Financier: Ships loans may be difficult to obtain

The shipping industry is sailing towards turbulent waters in the next few year, a ship financier said today.

   Paul Slater, chairman of the Naples, Fla.-based First International Corp. and managing director of Griffin Holdings Group, said because of turmoil in the capital markets following the sub-prime mortgage crisis, “banks have begun to increase pricing, reduce leverage and tighten covenants on new shipping loans, and some have shut their doors as they face increasing difficulties in selling down their commitments.”

   He predicts “newbuilding deals that have not yet secured finance will face severe problems beyond pricing and new loan covenants. Many will simply not get financed.”

   In addition to problems in the capital markets, Slater believes demand for transportation and freight rates may be headed downward.

   “Tanker markets have already retreated from the excesses of 2004-2006 and will continue to decline further as the order book delivers. Those owners that did not secure period charters will rue the day as today’s rates barely cover costs and certainly don’t pay for the price of newbuildings. This situation is set to continue for some years unless there are large cancellations of newbuilding orders.”

   Speaking at the MareForum conference in Amsterdam today, Slater also predicts trouble ahead for the dry bulk market. “After a couple of years of extraordinary freight rates in most dry bulk sectors the outlook is highly uncertain. The continued China boom is coming to an end and whilst volumes may remain at today’s levels, the growth will be in low single digits.”

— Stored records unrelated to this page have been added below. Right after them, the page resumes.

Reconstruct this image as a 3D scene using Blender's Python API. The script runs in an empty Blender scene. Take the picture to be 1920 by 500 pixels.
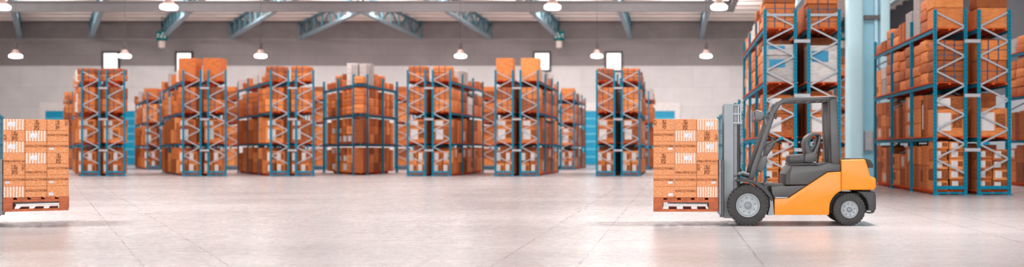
import bpy, bmesh, math, random
from mathutils import Vector, Matrix
R = math.radians
PI = math.pi
C = bpy.context.scene.collection
random.seed(7)

# ------------------------------------------------------------------ materials
def nodes(name):
    m = bpy.data.materials.new(name)
    m.use_nodes = True
    nt = m.node_tree
    return m, nt, nt.nodes['Principled BSDF']

def N(nt, typ, **kw):
    n = nt.nodes.new(typ)
    for k, v in kw.items():
        if k in n.inputs:
            n.inputs[k].default_value = v
        else:
            setattr(n, k, v)
    return n

def lin(c):
    return tuple((x / 12.92 if x <= .04045 else ((x + .055) / 1.055) ** 2.4) for x in [y / 255 for y in c]) + (1,)

def ramp(nt, fac, stops):
    r = nt.nodes.new('ShaderNodeValToRGB')
    els = r.color_ramp.elements
    while len(els) < len(stops):
        els.new(.5)
    for e, (p, c) in zip(els, stops):
        e.position = p
        e.color = c
    nt.links.new(fac, r.inputs[0])
    return r

def mixc(nt, fac, a, b, mode='MIX'):
    m = nt.nodes.new('ShaderNodeMix')
    m.data_type = 'RGBA'
    m.blend_type = mode
    for sock, v in ((m.inputs[0], fac), (m.inputs[6], a), (m.inputs[7], b)):
        if hasattr(v, 'is_linked'):
            nt.links.new(v, sock)
        else:
            sock.default_value = v
    return m.outputs[2]

def math_n(nt, op, a, b=None, c=None):
    m = nt.nodes.new('ShaderNodeMath')
    m.operation = op
    for i, v in enumerate((a, b, c)):
        if v is None:
            continue
        if hasattr(v, 'is_linked'):
            nt.links.new(v, m.inputs[i])
        else:
            m.inputs[i].default_value = v
    return m.outputs[0]

def objcoord(nt, scale=(1, 1, 1)):
    t = nt.nodes.new('ShaderNodeTexCoord')
    mp = nt.nodes.new('ShaderNodeMapping')
    mp.inputs['Scale'].default_value = scale
    nt.links.new(t.outputs['Object'], mp.inputs[0])
    return mp.outputs[0]

def noise(nt, vec, scale, detail=3, rough=.55):
    n = N(nt, 'ShaderNodeTexNoise', Scale=scale, Detail=detail, Roughness=rough)
    nt.links.new(vec, n.inputs['Vector'])
    return n.outputs['Fac']

def simple(name, rgb, rough=.5, metal=0.0, var=.12, nscale=6, spec=.5, coat=0):
    m, nt, b = nodes(name)
    c = lin(rgb)
    f = noise(nt, objcoord(nt), nscale)
    lo = tuple(x * (1 - var) for x in c[:3]) + (1,)
    hi = tuple(min(1, x * (1 + var)) for x in c[:3]) + (1,)
    r = ramp(nt, f, [(.3, lo), (.7, hi)])
    nt.links.new(r.outputs[0], b.inputs['Base Color'])
    b.inputs['Roughness'].default_value = rough
    b.inputs['Metallic'].default_value = metal
    b.inputs['Specular IOR Level'].default_value = spec
    if coat:
        b.inputs['Coat Weight'].default_value = coat
        b.inputs['Coat Roughness'].default_value = .15
    return m

def emitter(name, rgb, strength):
    m, nt, b = nodes(name)
    b.inputs['Base Color'].default_value = lin(rgb)
    b.inputs['Emission Color'].default_value = lin(rgb)
    b.inputs['Emission Strength'].default_value = strength
    return m

def carton_mat(name, a, b_, rough=.75, nscale=5, streak=(1, 1, 4), low=.7):
    """Cardboard whose tone differs a little from one box to the next, with fibre streaks."""
    m, nt, b = nodes(name)
    oi = nt.nodes.new('ShaderNodeObjectInfo')
    mid = tuple(x * .4 + y * .6 for x, y in zip(a, b_))
    base = ramp(nt, oi.outputs['Random'], [(0, lin(tuple(min(255, x * 1.05) for x in a))), (.4, lin(mid)), (.7, lin(b_)), (1, lin(tuple(x * low for x in b_)))]).outputs[0]
    f = noise(nt, objcoord(nt, streak), nscale, 5)
    sh = ramp(nt, f, [(.28, (.66, .62, .6, 1)), (.48, (.97, .96, .95, 1)), (.72, (1.12, 1.1, 1.08, 1))]).outputs[0]
    nt.links.new(mixc(nt, 1.0, base, sh, 'MULTIPLY'), b.inputs['Base Color'])
    b.inputs['Roughness'].default_value = rough
    b.inputs['Specular IOR Level'].default_value = .25
    return m

def load_mat(name, mode):
    """Cartons of the two pallet loads: printed, coarse grained orange board."""
    m, nt, b = nodes(name)
    f = noise(nt, objcoord(nt, (5, 5, 34)), 4.5, 4, .72)
    col = ramp(nt, f, [(.27, lin((146, 80, 48))), (.37, lin((200, 118, 68))), (.52, lin((218, 142, 92))), (.66, lin((236, 200, 170)))]).outputs[0]
    if mode == 'striped':
        v = objcoord(nt)
        w = N(nt, 'ShaderNodeTexWave', Scale=7.5, Distortion=.8, Detail=2.0)
        w.bands_direction = 'X'
        nt.links.new(v, w.inputs['Vector'])
        s = ramp(nt, w.outputs['Fac'], [(.32, (0, 0, 0, 1)), (.5, (1, 1, 1, 1))]).outputs[0]
        grain = ramp(nt, f, [(.3, lin((214, 160, 132))), (.55, lin((234, 214, 202)))]).outputs[0]
        col = mixc(nt, s, col, grain)
    nt.links.new(col, b.inputs['Base Color'])
    b.inputs['Roughness'].default_value = .7
    b.inputs['Specular IOR Level'].default_value = .25
    return m

def print_mat(name, dark, paper, scale):
    """Smudged dark printing broken up over the board below it."""
    m, nt, b = nodes(name)
    f = noise(nt, objcoord(nt, (1, 1, 1)), scale, 4, .7)
    r = ramp(nt, f, [(.44, lin(dark)), (.56, lin(paper))])
    nt.links.new(r.outputs[0], b.inputs['Base Color'])
    b.inputs['Roughness'].default_value = .8
    b.inputs['Specular IOR Level'].default_value = .2
    return m

M = {}
M['teal'] = simple('teal rack paint', (0, 120, 148), .5, 0, .1, 9, .12)
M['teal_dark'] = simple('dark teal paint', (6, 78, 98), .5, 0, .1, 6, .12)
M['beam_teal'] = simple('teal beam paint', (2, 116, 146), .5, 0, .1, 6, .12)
M['galv'] = simple('galvanised steel', (164, 167, 174), .5, 0, .12, 14, .3)
M['deck'] = simple('orange stained boards', (206, 84, 36), .7, 0, .3, 3, .2)
M['carton'] = carton_mat('brown cardboard', (220, 142, 84), (196, 108, 58))
M['carton_dark'] = carton_mat('dark brown cardboard', (206, 124, 70), (164, 90, 50))
M['bundle'] = carton_mat('orange wrapping', (220, 136, 76), (196, 106, 54), .6, 3, (1, 1, 5))
M['white_carton'] = carton_mat('white board', (206, 200, 198), (180, 174, 174), .7, low=.92)
M['label'] = simple('white paper label', (206, 200, 200), .6, 0, .12, 20)
M['strap'] = simple('dark blue strap', (52, 62, 88), .5)
M['print'] = print_mat('dark smudged print', (92, 54, 36), (176, 96, 50), 26)
M['printblue'] = simple('blue printed mark', (30, 130, 170), .6)
M['load'] = load_mat('printed orange carton', 'plain')
M['load_striped'] = load_mat('white striped carton', 'striped')
M['load_print'] = print_mat('dark carton stamp', (112, 72, 52), (208, 134, 90), 40)
M['load_tape'] = print_mat('dark printed tape', (130, 84, 58), (200, 126, 82), 34)
M['load_label'] = print_mat('shipping label', (196, 196, 204), (224, 222, 224), 24)
M['pallet'] = simple('pallet wood', (180, 94, 58), .75, 0, .35, 5)
M['pallet_dark'] = simple('pallet block wood', (176, 82, 46), .8, 0, .35, 6)
M['yellow'] = simple('orange yellow truck paint', (232, 134, 10), .35, 0, .02, 2, .35, .15)
M['anth'] = simple('anthracite plastic', (66, 64, 66), .38, 0, .06, 8)
M['dark'] = simple('dark plastic', (50, 49, 51), .5, 0, .1, 8)
M['black'] = simple('black rubber trim', (34, 34, 37), .6)
M['tire'] = simple('tire rubber', (56, 54, 55), .75, 0, .2, 12)
M['rim'] = simple('light grey wheel paint', (150, 157, 162), .4, .1, .06, 8)
M['mast'] = simple('pale grey mast paint', (132, 140, 146), .42, .1, .05, 3)
M['mast_dark'] = simple('grey steel', (112, 114, 118), .45, .4, .15, 10)
M['chrome'] = simple('polished steel', (215, 218, 222), .2, .9, .05)
M['cushion'] = simple('seat vinyl', (76, 74, 76), .55, 0, .08, 5)
M['lens'] = simple('headlight lens', (225, 228, 232), .15, .2)
M['red'] = simple('amber lamp lens', (120, 66, 54), .3)
M['grey_metal'] = simple('mid grey casting', (100, 101, 104), .45, .1, .08, 10)
M['beam'] = simple('grey steel girder', (116, 113, 116), .6, 0, .06, 2)
M['truss_light'] = simple('pale blue steel', (136, 160, 172), .5, 0, .08, 3)
M['truss'] = simple('blue grey steel', (74, 118, 132), .5, 0, .12, 3)
M['ceiling'] = simple('cream roof sheet', (244, 232, 226), .8, 0, .05, .5)
M['clad'] = simple('grey ribbed cladding', (158, 150, 150), .8, 0, .1, 1)
M['clad_dark'] = simple('dark grey cladding', (100, 97, 99), .8, 0, .08, 1)
M['column'] = simple('pale blue column paint', (188, 226, 238), .3, 0, .04, 1.5)
M['column_deep'] = simple('blue column web paint', (150, 206, 226), .35, 0, .06, 1.5)
M['wall_side'] = simple('slate grey wall paint', (76, 81, 88), .8, 0, .1, .6)
M['wall_side_low'] = simple('pale wall paint', (152, 160, 168), .8, 0, .06, .6)
M['frame_white'] = simple('white door surround', (240, 232, 230), .6)
M['door_line'] = simple('pale door seam', (104, 196, 220), .5)
M['door'] = simple('cyan door panel', (0, 158, 200), .45, 0, .06, .8)
M['win_frame'] = simple('dark window frame', (72, 68, 70), .6)
M['sky_glass'] = emitter('daylight behind glass', (250, 248, 250), .62)
M['lamp_glow'] = emitter('lamp glow', (255, 246, 238), 14)
M['lamp_shade'] = simple('pinkish white enamel', (166, 140, 132), .5)
M['lamp_stem'] = simple('dark lamp stem', (58, 52, 52), .6)
M['sign_teal'] = simple('teal sign', (0, 112, 114), .6, 0, .05, 3, .1)
M['sign_white'] = simple('white sign mark', (226, 236, 234), .6)
M['sign_lamp'] = simple('cream lamp housing', (238, 220, 212), .6)
M['grey_box'] = simple('grey cabinet paint', (168, 172, 178), .5)

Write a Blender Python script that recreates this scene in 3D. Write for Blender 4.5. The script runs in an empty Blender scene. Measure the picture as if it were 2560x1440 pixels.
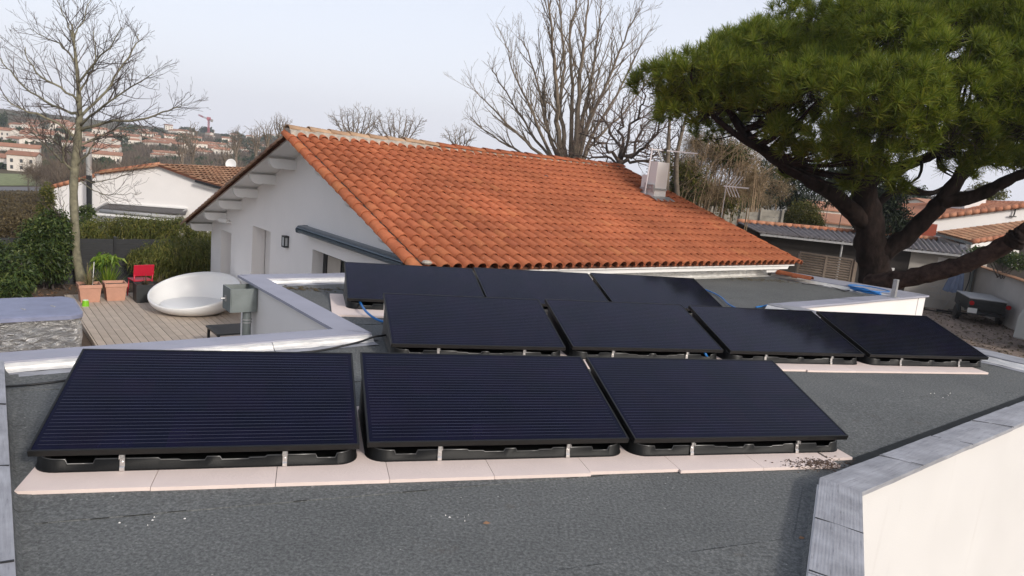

   This week has been a volatile one for investors in shipping stocks. Consider DryShips, one of the best performing dry bulk stocks during the past year. Its stock climbed from $13.30 to $131.34 Monday. It fell about 17 percent in value on Tuesday, but then bounced back Wednesday, rising 9 percent. Other dry bulk stocks had similar swings, falling Tuesday, then bouncing back when some analysts called the drop a “buying opportunity.”

   Slater also believes “the container sector will struggle to produce any real investment returns as the capital demands continue to escalate and revenues remain flat as excess capacity continues to grow. As world trade in manufactured goods slows down and ship capacity continues to grow profits will further decline and many ships will be forced into lay-up.”

   “As the majority of shipping companies are still privately owned the extent of the problems will likely remain private,” Slater said. “However the public shipping companies will face an exodus of shareholders as revenues shrink and debt financing continues to be unavailable.”